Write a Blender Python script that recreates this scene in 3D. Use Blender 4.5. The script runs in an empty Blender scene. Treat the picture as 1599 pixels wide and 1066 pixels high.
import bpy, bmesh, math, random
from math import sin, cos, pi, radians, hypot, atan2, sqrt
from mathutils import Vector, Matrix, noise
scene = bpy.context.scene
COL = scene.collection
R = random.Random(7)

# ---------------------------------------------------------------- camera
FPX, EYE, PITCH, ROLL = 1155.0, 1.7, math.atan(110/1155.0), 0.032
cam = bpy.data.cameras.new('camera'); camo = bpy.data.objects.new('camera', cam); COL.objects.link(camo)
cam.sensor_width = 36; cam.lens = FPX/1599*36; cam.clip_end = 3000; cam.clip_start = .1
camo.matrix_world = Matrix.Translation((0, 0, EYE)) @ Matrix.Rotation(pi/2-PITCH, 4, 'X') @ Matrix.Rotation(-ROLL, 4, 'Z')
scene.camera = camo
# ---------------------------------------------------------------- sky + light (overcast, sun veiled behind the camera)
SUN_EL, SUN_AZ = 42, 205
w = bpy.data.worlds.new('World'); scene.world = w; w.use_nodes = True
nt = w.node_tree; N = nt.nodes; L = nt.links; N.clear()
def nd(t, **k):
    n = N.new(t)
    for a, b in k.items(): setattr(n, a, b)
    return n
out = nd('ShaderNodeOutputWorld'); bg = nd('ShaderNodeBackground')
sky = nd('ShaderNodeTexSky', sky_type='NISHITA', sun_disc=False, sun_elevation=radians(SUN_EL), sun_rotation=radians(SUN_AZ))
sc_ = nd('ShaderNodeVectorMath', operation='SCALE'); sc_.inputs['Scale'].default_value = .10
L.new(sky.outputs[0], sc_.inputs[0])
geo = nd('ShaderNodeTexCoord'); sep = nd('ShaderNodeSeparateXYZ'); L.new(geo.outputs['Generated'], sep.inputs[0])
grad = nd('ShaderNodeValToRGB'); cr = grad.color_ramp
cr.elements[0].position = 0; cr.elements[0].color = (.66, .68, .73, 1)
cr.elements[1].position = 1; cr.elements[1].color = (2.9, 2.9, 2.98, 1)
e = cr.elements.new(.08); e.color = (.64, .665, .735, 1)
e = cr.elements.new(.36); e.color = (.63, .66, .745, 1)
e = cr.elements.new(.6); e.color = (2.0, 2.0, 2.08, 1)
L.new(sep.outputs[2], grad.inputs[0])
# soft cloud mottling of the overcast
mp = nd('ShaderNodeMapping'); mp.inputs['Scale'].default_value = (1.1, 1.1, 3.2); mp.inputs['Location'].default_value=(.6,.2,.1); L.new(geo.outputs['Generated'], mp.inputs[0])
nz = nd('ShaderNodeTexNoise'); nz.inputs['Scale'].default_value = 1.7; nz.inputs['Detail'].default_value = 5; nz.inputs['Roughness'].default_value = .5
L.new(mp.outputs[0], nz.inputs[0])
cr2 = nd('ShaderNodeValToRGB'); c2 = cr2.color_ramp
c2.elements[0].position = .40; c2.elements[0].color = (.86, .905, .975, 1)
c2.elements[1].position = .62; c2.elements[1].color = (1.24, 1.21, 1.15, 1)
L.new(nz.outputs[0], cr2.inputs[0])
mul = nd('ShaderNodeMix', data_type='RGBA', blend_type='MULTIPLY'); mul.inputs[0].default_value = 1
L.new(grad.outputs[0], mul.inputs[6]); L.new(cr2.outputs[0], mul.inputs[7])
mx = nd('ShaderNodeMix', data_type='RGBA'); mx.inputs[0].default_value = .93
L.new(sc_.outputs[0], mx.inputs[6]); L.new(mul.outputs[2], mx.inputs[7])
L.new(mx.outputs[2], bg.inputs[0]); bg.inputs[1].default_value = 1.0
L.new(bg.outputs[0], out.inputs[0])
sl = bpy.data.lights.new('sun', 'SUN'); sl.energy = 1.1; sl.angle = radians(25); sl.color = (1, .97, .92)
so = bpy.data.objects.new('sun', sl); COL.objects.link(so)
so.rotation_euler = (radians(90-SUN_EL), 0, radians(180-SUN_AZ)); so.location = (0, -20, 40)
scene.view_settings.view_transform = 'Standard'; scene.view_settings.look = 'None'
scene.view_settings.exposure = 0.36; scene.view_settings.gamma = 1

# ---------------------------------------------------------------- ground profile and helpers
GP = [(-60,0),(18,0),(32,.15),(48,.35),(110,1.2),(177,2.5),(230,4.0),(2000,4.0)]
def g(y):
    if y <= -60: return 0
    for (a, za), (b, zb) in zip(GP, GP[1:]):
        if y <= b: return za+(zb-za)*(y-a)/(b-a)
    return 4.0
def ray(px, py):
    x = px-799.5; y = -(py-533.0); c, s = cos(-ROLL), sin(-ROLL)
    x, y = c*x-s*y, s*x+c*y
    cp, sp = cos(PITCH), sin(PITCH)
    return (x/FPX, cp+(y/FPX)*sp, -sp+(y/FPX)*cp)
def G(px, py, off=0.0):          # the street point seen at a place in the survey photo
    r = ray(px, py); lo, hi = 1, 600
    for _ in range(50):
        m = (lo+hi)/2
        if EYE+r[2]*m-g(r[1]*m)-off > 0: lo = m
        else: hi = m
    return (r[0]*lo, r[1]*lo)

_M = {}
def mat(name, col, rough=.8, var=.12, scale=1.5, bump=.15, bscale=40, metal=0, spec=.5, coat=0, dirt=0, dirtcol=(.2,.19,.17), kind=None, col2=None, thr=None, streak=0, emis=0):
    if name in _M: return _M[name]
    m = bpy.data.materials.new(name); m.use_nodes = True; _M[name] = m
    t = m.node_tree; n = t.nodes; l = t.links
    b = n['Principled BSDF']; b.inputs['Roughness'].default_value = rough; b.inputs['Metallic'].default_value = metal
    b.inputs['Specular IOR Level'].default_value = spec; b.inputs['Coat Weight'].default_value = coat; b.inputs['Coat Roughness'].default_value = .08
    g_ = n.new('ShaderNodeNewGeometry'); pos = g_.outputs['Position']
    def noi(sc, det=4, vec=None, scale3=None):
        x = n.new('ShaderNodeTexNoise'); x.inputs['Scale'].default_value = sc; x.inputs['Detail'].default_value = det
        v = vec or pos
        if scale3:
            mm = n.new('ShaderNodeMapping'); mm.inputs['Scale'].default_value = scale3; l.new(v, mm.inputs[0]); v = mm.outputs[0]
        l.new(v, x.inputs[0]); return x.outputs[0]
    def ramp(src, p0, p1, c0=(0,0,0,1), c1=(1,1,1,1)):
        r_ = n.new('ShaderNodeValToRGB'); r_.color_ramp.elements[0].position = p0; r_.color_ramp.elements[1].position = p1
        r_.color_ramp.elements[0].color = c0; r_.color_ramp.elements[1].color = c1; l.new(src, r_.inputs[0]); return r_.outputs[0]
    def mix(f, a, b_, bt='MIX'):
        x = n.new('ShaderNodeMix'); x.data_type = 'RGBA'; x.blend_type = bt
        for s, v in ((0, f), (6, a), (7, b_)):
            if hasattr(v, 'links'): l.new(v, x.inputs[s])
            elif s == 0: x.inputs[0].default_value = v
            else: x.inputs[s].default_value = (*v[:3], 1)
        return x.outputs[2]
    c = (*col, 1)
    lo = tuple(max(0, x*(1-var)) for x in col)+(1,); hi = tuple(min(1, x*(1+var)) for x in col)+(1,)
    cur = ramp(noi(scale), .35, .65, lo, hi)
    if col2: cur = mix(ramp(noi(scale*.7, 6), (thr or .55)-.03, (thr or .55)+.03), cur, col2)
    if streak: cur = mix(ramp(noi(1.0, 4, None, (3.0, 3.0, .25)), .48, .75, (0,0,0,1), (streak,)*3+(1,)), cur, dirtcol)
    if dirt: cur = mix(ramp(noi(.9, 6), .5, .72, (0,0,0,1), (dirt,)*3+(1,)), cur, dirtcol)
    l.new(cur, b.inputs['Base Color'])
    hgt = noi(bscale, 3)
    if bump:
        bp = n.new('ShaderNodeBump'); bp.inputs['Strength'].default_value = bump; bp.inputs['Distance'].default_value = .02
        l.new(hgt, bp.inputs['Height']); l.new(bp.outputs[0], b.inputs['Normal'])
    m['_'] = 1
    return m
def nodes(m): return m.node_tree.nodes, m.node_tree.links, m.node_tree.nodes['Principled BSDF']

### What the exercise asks
Using the material above, quote the first line and each line after it, stopping at and including the line that holds "R = random.Random(7)".

### The completed task
Write a Blender Python script that recreates this scene in 3D. Use Blender 4.5. The script runs in an empty Blender scene. Treat the picture as 1599 pixels wide and 1066 pixels high.
import bpy, bmesh, math, random
from math import sin, cos, pi, radians, hypot, atan2, sqrt
from mathutils import Vector, Matrix, noise
scene = bpy.context.scene
COL = scene.collection
R = random.Random(7)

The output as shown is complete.